### PROBLEM TO SOLVE
Transcribe every line of the listing below without any deviation.

### COLLECTED DATA
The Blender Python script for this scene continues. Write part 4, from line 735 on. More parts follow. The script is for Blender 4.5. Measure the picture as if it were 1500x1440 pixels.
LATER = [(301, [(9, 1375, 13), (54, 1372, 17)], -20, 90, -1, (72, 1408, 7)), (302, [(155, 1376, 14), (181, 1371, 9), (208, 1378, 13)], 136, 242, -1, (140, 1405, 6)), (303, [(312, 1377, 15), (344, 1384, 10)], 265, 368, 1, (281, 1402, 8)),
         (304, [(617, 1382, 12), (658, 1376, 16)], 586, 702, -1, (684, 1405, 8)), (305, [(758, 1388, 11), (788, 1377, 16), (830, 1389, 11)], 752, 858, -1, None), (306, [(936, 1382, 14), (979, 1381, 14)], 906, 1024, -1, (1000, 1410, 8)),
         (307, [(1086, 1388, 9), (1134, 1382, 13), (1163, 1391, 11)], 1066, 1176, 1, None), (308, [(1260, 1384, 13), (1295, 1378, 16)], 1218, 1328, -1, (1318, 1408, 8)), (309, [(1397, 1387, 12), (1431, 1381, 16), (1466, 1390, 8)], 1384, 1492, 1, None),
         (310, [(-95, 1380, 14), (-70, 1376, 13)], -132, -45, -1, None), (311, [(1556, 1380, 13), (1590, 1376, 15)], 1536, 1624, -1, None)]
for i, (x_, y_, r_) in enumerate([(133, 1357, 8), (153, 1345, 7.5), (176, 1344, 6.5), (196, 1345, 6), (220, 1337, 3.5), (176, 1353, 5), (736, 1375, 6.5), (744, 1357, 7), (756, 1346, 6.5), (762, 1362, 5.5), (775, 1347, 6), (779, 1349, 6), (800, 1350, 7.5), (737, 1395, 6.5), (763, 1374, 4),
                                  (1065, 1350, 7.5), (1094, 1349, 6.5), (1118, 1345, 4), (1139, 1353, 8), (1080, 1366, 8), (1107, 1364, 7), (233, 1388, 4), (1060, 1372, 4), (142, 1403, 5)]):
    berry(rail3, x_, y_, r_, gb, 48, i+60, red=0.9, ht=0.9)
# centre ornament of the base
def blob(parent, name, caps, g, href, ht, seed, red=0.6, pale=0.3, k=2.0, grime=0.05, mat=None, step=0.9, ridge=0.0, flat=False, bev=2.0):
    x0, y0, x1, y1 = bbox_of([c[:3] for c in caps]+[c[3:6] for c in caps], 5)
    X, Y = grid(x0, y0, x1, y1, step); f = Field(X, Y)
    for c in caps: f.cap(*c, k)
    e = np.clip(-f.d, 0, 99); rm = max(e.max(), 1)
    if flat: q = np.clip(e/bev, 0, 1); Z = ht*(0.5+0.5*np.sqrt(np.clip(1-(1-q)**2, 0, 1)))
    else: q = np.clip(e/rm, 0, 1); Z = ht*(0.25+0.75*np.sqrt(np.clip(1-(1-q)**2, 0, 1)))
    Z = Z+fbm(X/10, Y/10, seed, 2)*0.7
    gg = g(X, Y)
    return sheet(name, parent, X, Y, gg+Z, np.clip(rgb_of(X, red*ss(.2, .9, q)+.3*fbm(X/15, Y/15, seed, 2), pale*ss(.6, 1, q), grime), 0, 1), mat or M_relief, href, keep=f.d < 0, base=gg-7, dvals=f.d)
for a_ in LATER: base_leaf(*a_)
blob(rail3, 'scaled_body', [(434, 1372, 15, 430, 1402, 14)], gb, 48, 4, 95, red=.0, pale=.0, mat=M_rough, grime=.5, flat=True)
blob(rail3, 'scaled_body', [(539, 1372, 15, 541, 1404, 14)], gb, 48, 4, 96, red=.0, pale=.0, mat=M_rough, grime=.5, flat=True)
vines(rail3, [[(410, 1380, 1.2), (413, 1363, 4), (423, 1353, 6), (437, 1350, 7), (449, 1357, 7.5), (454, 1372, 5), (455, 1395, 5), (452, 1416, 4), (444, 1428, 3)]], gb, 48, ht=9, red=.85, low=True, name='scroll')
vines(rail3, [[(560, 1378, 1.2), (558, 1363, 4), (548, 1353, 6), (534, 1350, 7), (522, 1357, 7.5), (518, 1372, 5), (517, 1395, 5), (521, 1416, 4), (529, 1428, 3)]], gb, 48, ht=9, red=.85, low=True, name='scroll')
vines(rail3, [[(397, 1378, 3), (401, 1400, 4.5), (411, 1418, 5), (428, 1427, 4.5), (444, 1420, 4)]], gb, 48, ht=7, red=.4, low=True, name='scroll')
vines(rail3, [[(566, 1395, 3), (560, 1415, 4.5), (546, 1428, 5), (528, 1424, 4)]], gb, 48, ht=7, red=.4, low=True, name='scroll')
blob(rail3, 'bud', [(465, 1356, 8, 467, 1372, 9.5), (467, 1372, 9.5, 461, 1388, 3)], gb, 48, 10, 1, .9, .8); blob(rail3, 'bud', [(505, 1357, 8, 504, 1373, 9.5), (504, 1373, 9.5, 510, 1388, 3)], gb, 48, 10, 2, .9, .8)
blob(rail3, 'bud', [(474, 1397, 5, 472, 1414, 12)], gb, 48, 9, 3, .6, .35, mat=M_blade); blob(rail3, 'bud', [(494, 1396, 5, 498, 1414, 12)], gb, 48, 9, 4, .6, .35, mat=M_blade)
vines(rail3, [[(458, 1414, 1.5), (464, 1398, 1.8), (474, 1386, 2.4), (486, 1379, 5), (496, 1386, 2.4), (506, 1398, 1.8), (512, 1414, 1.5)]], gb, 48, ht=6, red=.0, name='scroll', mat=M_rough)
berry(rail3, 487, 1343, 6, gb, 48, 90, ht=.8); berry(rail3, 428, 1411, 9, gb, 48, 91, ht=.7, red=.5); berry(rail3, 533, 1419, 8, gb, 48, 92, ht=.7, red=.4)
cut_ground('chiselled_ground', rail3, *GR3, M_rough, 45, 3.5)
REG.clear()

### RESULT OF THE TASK
The Blender Python script for this scene continues. Write part 4, from line 735 on. More parts follow. The script is for Blender 4.5. Measure the picture as if it were 1500x1440 pixels.
LATER = [(301, [(9, 1375, 13), (54, 1372, 17)], -20, 90, -1, (72, 1408, 7)), (302, [(155, 1376, 14), (181, 1371, 9), (208, 1378, 13)], 136, 242, -1, (140, 1405, 6)), (303, [(312, 1377, 15), (344, 1384, 10)], 265, 368, 1, (281, 1402, 8)),
         (304, [(617, 1382, 12), (658, 1376, 16)], 586, 702, -1, (684, 1405, 8)), (305, [(758, 1388, 11), (788, 1377, 16), (830, 1389, 11)], 752, 858, -1, None), (306, [(936, 1382, 14), (979, 1381, 14)], 906, 1024, -1, (1000, 1410, 8)),
         (307, [(1086, 1388, 9), (1134, 1382, 13), (1163, 1391, 11)], 1066, 1176, 1, None), (308, [(1260, 1384, 13), (1295, 1378, 16)], 1218, 1328, -1, (1318, 1408, 8)), (309, [(1397, 1387, 12), (1431, 1381, 16), (1466, 1390, 8)], 1384, 1492, 1, None),
         (310, [(-95, 1380, 14), (-70, 1376, 13)], -132, -45, -1, None), (311, [(1556, 1380, 13), (1590, 1376, 15)], 1536, 1624, -1, None)]
for i, (x_, y_, r_) in enumerate([(133, 1357, 8), (153, 1345, 7.5), (176, 1344, 6.5), (196, 1345, 6), (220, 1337, 3.5), (176, 1353, 5), (736, 1375, 6.5), (744, 1357, 7), (756, 1346, 6.5), (762, 1362, 5.5), (775, 1347, 6), (779, 1349, 6), (800, 1350, 7.5), (737, 1395, 6.5), (763, 1374, 4),
                                  (1065, 1350, 7.5), (1094, 1349, 6.5), (1118, 1345, 4), (1139, 1353, 8), (1080, 1366, 8), (1107, 1364, 7), (233, 1388, 4), (1060, 1372, 4), (142, 1403, 5)]):
    berry(rail3, x_, y_, r_, gb, 48, i+60, red=0.9, ht=0.9)
# centre ornament of the base
def blob(parent, name, caps, g, href, ht, seed, red=0.6, pale=0.3, k=2.0, grime=0.05, mat=None, step=0.9, ridge=0.0, flat=False, bev=2.0):
    x0, y0, x1, y1 = bbox_of([c[:3] for c in caps]+[c[3:6] for c in caps], 5)
    X, Y = grid(x0, y0, x1, y1, step); f = Field(X, Y)
    for c in caps: f.cap(*c, k)
    e = np.clip(-f.d, 0, 99); rm = max(e.max(), 1)
    if flat: q = np.clip(e/bev, 0, 1); Z = ht*(0.5+0.5*np.sqrt(np.clip(1-(1-q)**2, 0, 1)))
    else: q = np.clip(e/rm, 0, 1); Z = ht*(0.25+0.75*np.sqrt(np.clip(1-(1-q)**2, 0, 1)))
    Z = Z+fbm(X/10, Y/10, seed, 2)*0.7
    gg = g(X, Y)
    return sheet(name, parent, X, Y, gg+Z, np.clip(rgb_of(X, red*ss(.2, .9, q)+.3*fbm(X/15, Y/15, seed, 2), pale*ss(.6, 1, q), grime), 0, 1), mat or M_relief, href, keep=f.d < 0, base=gg-7, dvals=f.d)
for a_ in LATER: base_leaf(*a_)
blob(rail3, 'scaled_body', [(434, 1372, 15, 430, 1402, 14)], gb, 48, 4, 95, red=.0, pale=.0, mat=M_rough, grime=.5, flat=True)
blob(rail3, 'scaled_body', [(539, 1372, 15, 541, 1404, 14)], gb, 48, 4, 96, red=.0, pale=.0, mat=M_rough, grime=.5, flat=True)
vines(rail3, [[(410, 1380, 1.2), (413, 1363, 4), (423, 1353, 6), (437, 1350, 7), (449, 1357, 7.5), (454, 1372, 5), (455, 1395, 5), (452, 1416, 4), (444, 1428, 3)]], gb, 48, ht=9, red=.85, low=True, name='scroll')
vines(rail3, [[(560, 1378, 1.2), (558, 1363, 4), (548, 1353, 6), (534, 1350, 7), (522, 1357, 7.5), (518, 1372, 5), (517, 1395, 5), (521, 1416, 4), (529, 1428, 3)]], gb, 48, ht=9, red=.85, low=True, name='scroll')
vines(rail3, [[(397, 1378, 3), (401, 1400, 4.5), (411, 1418, 5), (428, 1427, 4.5), (444, 1420, 4)]], gb, 48, ht=7, red=.4, low=True, name='scroll')
vines(rail3, [[(566, 1395, 3), (560, 1415, 4.5), (546, 1428, 5), (528, 1424, 4)]], gb, 48, ht=7, red=.4, low=True, name='scroll')
blob(rail3, 'bud', [(465, 1356, 8, 467, 1372, 9.5), (467, 1372, 9.5, 461, 1388, 3)], gb, 48, 10, 1, .9, .8); blob(rail3, 'bud', [(505, 1357, 8, 504, 1373, 9.5), (504, 1373, 9.5, 510, 1388, 3)], gb, 48, 10, 2, .9, .8)
blob(rail3, 'bud', [(474, 1397, 5, 472, 1414, 12)], gb, 48, 9, 3, .6, .35, mat=M_blade); blob(rail3, 'bud', [(494, 1396, 5, 498, 1414, 12)], gb, 48, 9, 4, .6, .35, mat=M_blade)
vines(rail3, [[(458, 1414, 1.5), (464, 1398, 1.8), (474, 1386, 2.4), (486, 1379, 5), (496, 1386, 2.4), (506, 1398, 1.8), (512, 1414, 1.5)]], gb, 48, ht=6, red=.0, name='scroll', mat=M_rough)
berry(rail3, 487, 1343, 6, gb, 48, 90, ht=.8); berry(rail3, 428, 1411, 9, gb, 48, 91, ht=.7, red=.5); berry(rail3, 533, 1419, 8, gb, 48, 92, ht=.7, red=.4)
cut_ground('chiselled_ground', rail3, *GR3, M_rough, 45, 3.5)
REG.clear()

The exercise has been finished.